- _MATERIAL FOR THE TASK_:
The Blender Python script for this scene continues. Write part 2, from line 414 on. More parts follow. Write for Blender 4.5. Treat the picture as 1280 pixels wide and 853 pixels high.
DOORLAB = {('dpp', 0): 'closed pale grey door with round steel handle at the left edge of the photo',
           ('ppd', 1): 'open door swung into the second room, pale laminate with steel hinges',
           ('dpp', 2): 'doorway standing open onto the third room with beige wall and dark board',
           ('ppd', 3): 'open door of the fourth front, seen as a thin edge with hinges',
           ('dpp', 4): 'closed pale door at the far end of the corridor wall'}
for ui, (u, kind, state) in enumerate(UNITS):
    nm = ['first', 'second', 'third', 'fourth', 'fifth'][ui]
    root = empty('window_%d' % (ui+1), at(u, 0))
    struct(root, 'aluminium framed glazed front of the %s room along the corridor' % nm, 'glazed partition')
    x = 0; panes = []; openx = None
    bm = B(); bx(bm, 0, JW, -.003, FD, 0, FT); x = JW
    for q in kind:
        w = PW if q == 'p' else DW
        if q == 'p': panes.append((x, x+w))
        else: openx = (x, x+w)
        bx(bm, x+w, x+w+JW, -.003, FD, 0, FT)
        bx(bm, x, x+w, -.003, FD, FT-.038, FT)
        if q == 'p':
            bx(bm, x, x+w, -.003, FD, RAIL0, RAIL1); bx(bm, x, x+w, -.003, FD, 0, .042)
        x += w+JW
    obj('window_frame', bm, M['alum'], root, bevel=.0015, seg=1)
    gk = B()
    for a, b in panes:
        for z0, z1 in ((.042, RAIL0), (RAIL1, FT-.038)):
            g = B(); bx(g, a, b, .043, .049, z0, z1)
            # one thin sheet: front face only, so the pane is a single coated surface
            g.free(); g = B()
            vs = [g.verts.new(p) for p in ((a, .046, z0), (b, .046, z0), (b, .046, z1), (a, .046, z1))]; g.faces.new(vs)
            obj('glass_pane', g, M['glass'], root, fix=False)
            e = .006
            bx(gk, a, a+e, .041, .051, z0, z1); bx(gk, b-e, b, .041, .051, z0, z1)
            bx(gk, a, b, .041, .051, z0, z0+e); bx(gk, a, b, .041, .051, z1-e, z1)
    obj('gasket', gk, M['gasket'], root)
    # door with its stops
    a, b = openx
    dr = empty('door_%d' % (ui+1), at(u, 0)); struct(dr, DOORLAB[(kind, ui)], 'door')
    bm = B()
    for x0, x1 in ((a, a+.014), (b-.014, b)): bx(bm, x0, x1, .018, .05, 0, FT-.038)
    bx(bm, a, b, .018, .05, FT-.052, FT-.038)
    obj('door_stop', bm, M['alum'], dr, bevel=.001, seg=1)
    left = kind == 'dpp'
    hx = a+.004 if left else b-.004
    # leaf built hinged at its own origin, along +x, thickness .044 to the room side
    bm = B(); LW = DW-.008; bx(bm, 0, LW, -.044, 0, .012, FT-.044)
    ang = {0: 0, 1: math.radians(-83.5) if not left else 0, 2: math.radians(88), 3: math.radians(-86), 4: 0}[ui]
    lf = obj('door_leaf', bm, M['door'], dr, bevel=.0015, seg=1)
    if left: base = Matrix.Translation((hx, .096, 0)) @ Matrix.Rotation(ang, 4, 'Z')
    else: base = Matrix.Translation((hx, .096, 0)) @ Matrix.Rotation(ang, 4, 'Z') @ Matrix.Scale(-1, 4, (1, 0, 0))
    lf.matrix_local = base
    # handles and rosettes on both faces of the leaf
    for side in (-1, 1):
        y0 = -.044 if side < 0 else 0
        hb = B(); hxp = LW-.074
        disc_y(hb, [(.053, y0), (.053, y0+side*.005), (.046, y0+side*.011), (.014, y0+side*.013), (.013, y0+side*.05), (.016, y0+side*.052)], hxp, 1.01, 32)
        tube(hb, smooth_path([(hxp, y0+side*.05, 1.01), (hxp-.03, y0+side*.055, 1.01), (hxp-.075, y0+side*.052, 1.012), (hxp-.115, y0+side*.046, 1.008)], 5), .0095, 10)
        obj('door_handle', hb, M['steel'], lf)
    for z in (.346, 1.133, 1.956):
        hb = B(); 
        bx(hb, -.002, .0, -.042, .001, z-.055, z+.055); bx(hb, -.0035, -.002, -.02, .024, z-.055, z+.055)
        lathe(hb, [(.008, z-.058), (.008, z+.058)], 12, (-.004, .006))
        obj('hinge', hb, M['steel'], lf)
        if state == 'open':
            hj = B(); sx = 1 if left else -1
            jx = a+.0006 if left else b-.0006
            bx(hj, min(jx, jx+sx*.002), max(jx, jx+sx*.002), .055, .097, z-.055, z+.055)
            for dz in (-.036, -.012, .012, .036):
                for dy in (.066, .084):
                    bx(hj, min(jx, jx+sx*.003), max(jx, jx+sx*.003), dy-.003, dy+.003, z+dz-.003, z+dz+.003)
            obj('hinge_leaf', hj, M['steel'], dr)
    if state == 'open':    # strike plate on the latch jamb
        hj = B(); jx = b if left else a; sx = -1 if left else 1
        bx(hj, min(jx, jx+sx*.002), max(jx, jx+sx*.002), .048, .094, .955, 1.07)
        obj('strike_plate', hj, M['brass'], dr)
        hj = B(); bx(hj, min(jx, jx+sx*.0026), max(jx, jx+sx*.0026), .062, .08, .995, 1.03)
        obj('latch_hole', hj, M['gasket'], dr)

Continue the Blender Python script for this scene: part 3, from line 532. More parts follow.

- _EXERCISE OBJECTIVE_: Everything in the listing above should be restated exactly.

- _RESULT FOR THIS EXERCISE_:
The Blender Python script for this scene continues. Write part 2, from line 414 on. More parts follow. Write for Blender 4.5. Treat the picture as 1280 pixels wide and 853 pixels high.
DOORLAB = {('dpp', 0): 'closed pale grey door with round steel handle at the left edge of the photo',
           ('ppd', 1): 'open door swung into the second room, pale laminate with steel hinges',
           ('dpp', 2): 'doorway standing open onto the third room with beige wall and dark board',
           ('ppd', 3): 'open door of the fourth front, seen as a thin edge with hinges',
           ('dpp', 4): 'closed pale door at the far end of the corridor wall'}
for ui, (u, kind, state) in enumerate(UNITS):
    nm = ['first', 'second', 'third', 'fourth', 'fifth'][ui]
    root = empty('window_%d' % (ui+1), at(u, 0))
    struct(root, 'aluminium framed glazed front of the %s room along the corridor' % nm, 'glazed partition')
    x = 0; panes = []; openx = None
    bm = B(); bx(bm, 0, JW, -.003, FD, 0, FT); x = JW
    for q in kind:
        w = PW if q == 'p' else DW
        if q == 'p': panes.append((x, x+w))
        else: openx = (x, x+w)
        bx(bm, x+w, x+w+JW, -.003, FD, 0, FT)
        bx(bm, x, x+w, -.003, FD, FT-.038, FT)
        if q == 'p':
            bx(bm, x, x+w, -.003, FD, RAIL0, RAIL1); bx(bm, x, x+w, -.003, FD, 0, .042)
        x += w+JW
    obj('window_frame', bm, M['alum'], root, bevel=.0015, seg=1)
    gk = B()
    for a, b in panes:
        for z0, z1 in ((.042, RAIL0), (RAIL1, FT-.038)):
            g = B(); bx(g, a, b, .043, .049, z0, z1)
            # one thin sheet: front face only, so the pane is a single coated surface
            g.free(); g = B()
            vs = [g.verts.new(p) for p in ((a, .046, z0), (b, .046, z0), (b, .046, z1), (a, .046, z1))]; g.faces.new(vs)
            obj('glass_pane', g, M['glass'], root, fix=False)
            e = .006
            bx(gk, a, a+e, .041, .051, z0, z1); bx(gk, b-e, b, .041, .051, z0, z1)
            bx(gk, a, b, .041, .051, z0, z0+e); bx(gk, a, b, .041, .051, z1-e, z1)
    obj('gasket', gk, M['gasket'], root)
    # door with its stops
    a, b = openx
    dr = empty('door_%d' % (ui+1), at(u, 0)); struct(dr, DOORLAB[(kind, ui)], 'door')
    bm = B()
    for x0, x1 in ((a, a+.014), (b-.014, b)): bx(bm, x0, x1, .018, .05, 0, FT-.038)
    bx(bm, a, b, .018, .05, FT-.052, FT-.038)
    obj('door_stop', bm, M['alum'], dr, bevel=.001, seg=1)
    left = kind == 'dpp'
    hx = a+.004 if left else b-.004
    # leaf built hinged at its own origin, along +x, thickness .044 to the room side
    bm = B(); LW = DW-.008; bx(bm, 0, LW, -.044, 0, .012, FT-.044)
    ang = {0: 0, 1: math.radians(-83.5) if not left else 0, 2: math.radians(88), 3: math.radians(-86), 4: 0}[ui]
    lf = obj('door_leaf', bm, M['door'], dr, bevel=.0015, seg=1)
    if left: base = Matrix.Translation((hx, .096, 0)) @ Matrix.Rotation(ang, 4, 'Z')
    else: base = Matrix.Translation((hx, .096, 0)) @ Matrix.Rotation(ang, 4, 'Z') @ Matrix.Scale(-1, 4, (1, 0, 0))
    lf.matrix_local = base
    # handles and rosettes on both faces of the leaf
    for side in (-1, 1):
        y0 = -.044 if side < 0 else 0
        hb = B(); hxp = LW-.074
        disc_y(hb, [(.053, y0), (.053, y0+side*.005), (.046, y0+side*.011), (.014, y0+side*.013), (.013, y0+side*.05), (.016, y0+side*.052)], hxp, 1.01, 32)
        tube(hb, smooth_path([(hxp, y0+side*.05, 1.01), (hxp-.03, y0+side*.055, 1.01), (hxp-.075, y0+side*.052, 1.012), (hxp-.115, y0+side*.046, 1.008)], 5), .0095, 10)
        obj('door_handle', hb, M['steel'], lf)
    for z in (.346, 1.133, 1.956):
        hb = B(); 
        bx(hb, -.002, .0, -.042, .001, z-.055, z+.055); bx(hb, -.0035, -.002, -.02, .024, z-.055, z+.055)
        lathe(hb, [(.008, z-.058), (.008, z+.058)], 12, (-.004, .006))
        obj('hinge', hb, M['steel'], lf)
        if state == 'open':
            hj = B(); sx = 1 if left else -1
            jx = a+.0006 if left else b-.0006
            bx(hj, min(jx, jx+sx*.002), max(jx, jx+sx*.002), .055, .097, z-.055, z+.055)
            for dz in (-.036, -.012, .012, .036):
                for dy in (.066, .084):
                    bx(hj, min(jx, jx+sx*.003), max(jx, jx+sx*.003), dy-.003, dy+.003, z+dz-.003, z+dz+.003)
            obj('hinge_leaf', hj, M['steel'], dr)
    if state == 'open':    # strike plate on the latch jamb
        hj = B(); jx = b if left else a; sx = -1 if left else 1
        bx(hj, min(jx, jx+sx*.002), max(jx, jx+sx*.002), .048, .094, .955, 1.07)
        obj('strike_plate', hj, M['brass'], dr)
        hj = B(); bx(hj, min(jx, jx+sx*.0026), max(jx, jx+sx*.0026), .062, .08, .995, 1.03)
        obj('latch_hole', hj, M['gasket'], dr)

Continue the Blender Python script for this scene: part 3, from line 532. More parts follow.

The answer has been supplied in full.